Government affairs

Legislative Updates

USPS OIG releases report on CSRS pension responsibility

Following a request from Rep. Stephen Lynch (D-MA), the U.S. Postal Service’s Office of Inspector General (OIG) released a report today (linked here), drafted with support from PRM Consulting Group, to provide estimates of what the Postal Civil Service Retirement System (CSRS) Fund would look like under alternative calculating methods.

In 1971, when the old Post Office Department (POD) transitioned into the U.S. Postal Service, USPS was required to keep the majority of its employees enrolled CSRS. From then on, the federal government and USPS shared the burden of pension costs for the employees who carried over from the old department into the new agency.

How that share is calculated by the Office of Public Management however, has resulted in an uneven split of cost with USPS paying a disproportionate share, according to the report. The current method is referred to as the “frozen accrued benefit method” as it calculates the government’s share for an individual’s pension as if the person retired from the old Post Office Department (POD) in 1971, even if he/she continued to work for the then-new U.S. Postal Service. This method leaves USPS responsible for all increases in CSRS pension costs for employees who worked in the POD prior to 1971. Additionally, current law states that the federal government bears no responsibility for inflationary increases to these employees’ pension costs.

This method has resulted in USPS paying a disproportionate share of CSRS costs for such employees (ex. USPS would be responsible for 70 percent of pension costs for an employee who only worked 50 percent of his/her career for USPS) the report suggests.

Two alternative methods proposed separately by OIG and the Postal Regulatory Commission (PRC) in 2010 split the costs of CSRS obligations more fairly and are updated in this report from the original 2010 calculations.
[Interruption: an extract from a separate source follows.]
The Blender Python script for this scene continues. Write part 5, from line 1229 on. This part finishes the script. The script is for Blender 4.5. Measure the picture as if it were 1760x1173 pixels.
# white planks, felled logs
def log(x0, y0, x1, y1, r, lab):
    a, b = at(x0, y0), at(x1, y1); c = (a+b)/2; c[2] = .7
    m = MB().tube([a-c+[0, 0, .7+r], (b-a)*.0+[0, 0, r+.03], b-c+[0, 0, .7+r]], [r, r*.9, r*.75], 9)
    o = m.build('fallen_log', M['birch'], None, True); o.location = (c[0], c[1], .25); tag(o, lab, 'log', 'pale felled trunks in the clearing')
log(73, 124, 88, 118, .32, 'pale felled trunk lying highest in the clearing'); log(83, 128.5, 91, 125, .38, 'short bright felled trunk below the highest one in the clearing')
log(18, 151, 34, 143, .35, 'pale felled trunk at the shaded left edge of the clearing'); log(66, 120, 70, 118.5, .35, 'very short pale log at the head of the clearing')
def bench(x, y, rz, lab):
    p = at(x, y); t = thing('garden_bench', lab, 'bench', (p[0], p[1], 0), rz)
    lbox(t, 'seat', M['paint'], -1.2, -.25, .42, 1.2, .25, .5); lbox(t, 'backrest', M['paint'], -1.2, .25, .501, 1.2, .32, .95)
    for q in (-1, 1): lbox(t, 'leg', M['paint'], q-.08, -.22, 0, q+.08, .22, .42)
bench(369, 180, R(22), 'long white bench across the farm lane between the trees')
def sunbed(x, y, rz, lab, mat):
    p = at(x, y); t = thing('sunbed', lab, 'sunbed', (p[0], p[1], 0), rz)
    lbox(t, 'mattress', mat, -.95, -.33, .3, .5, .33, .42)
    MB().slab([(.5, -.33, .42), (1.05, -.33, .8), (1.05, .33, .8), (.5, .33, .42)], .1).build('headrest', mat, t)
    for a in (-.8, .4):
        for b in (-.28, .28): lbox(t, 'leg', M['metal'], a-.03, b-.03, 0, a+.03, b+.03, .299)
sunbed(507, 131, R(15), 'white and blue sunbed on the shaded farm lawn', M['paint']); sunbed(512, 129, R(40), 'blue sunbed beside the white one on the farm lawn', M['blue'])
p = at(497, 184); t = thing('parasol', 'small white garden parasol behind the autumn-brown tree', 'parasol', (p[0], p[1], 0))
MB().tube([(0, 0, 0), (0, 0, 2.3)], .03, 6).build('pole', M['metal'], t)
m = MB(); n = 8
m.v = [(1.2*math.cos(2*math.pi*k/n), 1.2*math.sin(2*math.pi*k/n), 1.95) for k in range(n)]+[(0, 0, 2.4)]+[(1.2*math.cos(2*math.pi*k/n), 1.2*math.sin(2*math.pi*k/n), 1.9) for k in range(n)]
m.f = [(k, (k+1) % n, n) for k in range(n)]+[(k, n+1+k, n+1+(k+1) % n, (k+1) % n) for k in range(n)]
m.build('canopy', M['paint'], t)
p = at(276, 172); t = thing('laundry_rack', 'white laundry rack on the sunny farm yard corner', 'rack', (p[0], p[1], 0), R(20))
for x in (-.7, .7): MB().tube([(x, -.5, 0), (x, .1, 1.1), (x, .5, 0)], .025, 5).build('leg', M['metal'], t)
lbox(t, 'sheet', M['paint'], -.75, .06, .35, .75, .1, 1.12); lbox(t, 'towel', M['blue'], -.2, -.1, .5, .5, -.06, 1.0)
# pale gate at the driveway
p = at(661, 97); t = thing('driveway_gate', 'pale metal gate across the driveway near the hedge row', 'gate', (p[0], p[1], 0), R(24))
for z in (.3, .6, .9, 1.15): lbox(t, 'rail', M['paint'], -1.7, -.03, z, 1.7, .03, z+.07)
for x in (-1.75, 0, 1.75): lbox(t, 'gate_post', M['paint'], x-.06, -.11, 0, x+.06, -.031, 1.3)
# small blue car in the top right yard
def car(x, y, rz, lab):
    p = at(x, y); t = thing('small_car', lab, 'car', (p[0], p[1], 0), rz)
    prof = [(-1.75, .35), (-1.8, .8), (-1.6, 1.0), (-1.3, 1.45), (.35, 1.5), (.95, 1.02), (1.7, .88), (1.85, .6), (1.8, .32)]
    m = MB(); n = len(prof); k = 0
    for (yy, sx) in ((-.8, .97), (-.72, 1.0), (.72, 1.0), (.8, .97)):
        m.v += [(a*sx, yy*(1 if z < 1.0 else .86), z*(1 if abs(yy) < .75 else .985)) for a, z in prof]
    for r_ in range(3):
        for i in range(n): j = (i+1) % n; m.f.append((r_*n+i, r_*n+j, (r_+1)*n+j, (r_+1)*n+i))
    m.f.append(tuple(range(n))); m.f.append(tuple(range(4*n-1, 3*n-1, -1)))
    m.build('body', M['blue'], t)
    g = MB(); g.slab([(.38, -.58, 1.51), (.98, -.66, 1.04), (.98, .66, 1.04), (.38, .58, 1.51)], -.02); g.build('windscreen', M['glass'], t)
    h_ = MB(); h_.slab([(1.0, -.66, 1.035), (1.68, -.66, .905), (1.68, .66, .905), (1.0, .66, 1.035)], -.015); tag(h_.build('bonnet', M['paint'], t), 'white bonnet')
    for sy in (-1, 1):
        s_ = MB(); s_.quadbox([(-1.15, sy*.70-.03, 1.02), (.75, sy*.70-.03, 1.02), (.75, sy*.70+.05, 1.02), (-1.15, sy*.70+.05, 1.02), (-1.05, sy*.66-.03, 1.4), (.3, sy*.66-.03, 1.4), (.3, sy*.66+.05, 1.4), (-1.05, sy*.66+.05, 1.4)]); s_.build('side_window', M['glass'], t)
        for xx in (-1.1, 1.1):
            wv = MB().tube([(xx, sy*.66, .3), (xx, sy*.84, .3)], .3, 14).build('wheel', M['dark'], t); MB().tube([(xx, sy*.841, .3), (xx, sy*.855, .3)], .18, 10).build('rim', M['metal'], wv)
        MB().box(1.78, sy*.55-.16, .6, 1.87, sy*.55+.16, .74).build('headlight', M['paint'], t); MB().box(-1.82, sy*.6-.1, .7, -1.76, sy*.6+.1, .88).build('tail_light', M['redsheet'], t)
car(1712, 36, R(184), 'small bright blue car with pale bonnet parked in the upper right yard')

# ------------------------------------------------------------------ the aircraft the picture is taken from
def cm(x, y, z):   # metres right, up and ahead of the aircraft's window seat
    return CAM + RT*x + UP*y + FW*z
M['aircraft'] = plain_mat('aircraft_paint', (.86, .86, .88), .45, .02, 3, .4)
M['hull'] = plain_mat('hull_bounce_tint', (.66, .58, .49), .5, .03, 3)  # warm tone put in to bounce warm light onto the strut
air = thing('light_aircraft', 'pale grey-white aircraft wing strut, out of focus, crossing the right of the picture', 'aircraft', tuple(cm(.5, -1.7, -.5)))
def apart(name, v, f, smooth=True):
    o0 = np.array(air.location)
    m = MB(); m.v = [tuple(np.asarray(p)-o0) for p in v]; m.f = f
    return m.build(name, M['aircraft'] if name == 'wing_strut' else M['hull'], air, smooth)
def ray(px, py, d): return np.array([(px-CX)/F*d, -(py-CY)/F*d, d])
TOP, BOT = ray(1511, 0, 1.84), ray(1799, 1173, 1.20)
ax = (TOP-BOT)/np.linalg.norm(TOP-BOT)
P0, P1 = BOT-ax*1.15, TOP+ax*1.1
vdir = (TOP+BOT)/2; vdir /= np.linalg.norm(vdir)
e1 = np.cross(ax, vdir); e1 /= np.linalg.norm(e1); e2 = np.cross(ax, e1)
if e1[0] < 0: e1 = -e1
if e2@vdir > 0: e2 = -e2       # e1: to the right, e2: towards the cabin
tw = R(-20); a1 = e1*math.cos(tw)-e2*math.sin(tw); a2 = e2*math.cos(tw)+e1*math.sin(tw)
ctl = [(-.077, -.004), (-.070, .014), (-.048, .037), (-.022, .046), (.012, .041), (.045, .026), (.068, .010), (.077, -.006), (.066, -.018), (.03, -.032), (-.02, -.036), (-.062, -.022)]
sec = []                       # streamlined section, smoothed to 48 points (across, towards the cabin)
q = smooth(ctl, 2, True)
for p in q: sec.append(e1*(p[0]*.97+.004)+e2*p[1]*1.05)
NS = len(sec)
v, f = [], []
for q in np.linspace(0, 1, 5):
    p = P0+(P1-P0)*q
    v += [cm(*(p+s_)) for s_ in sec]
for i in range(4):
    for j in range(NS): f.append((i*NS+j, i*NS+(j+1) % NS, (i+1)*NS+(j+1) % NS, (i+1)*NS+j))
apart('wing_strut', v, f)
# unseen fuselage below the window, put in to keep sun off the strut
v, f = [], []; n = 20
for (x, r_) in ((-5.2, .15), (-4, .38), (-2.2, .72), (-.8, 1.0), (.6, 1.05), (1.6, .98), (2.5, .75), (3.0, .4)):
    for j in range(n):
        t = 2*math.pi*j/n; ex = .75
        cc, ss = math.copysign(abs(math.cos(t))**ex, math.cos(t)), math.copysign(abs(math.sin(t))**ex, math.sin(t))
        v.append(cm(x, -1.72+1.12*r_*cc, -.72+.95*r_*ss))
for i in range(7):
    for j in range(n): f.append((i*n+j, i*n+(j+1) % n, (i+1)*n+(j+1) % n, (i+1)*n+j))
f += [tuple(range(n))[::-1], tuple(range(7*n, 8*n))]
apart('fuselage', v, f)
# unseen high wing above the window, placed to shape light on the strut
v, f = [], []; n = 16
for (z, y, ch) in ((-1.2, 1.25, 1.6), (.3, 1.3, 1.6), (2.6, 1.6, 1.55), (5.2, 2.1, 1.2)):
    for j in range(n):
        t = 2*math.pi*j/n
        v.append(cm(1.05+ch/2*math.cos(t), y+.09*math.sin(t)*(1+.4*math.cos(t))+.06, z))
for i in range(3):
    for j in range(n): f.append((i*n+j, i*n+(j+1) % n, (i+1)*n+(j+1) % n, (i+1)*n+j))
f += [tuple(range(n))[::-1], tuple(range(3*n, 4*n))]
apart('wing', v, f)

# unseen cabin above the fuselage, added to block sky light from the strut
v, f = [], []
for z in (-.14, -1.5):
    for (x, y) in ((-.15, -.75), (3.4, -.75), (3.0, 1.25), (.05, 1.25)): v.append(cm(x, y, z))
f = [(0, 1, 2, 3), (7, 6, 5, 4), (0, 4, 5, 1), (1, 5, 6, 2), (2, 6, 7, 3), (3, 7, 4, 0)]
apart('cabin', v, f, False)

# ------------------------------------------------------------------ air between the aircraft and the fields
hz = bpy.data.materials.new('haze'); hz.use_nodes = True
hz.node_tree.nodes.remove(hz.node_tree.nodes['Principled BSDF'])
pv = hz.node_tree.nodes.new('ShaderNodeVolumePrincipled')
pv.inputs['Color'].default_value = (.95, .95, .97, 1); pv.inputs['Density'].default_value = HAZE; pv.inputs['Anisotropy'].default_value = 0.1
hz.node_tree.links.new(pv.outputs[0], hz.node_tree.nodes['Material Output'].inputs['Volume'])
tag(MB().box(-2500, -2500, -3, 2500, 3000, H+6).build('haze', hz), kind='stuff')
These methods are defined as:

  • Years of Service – assigns costs to USPS and Govt in direct proportion to an individual’s years of service in each organization
    • (ex. 10 years with POD, 15 years with USPS = 40 percent Fed Govt and 60 percent USPS)
  • Benefit Accrual – uses the existing CSRS benefit accrual formula except it calculates the Govt’s share on a final high-three average salary, rather than the “frozen” method.
    • (ex. 10 years with POD, 15 years with USPS = 35 percent Fed Govt and 65 percent USPS)

According to the report, by changing OPM’s current method of calculating pension responsibility to one of the alternative methods, the currently underfunded Postal CSRS Fund could see significant increases, which would then allow for greater future growth and a fairer division of responsibility.

NALC will monitor any action taken by Congress or OPM around this report and keep its members informed of any updates.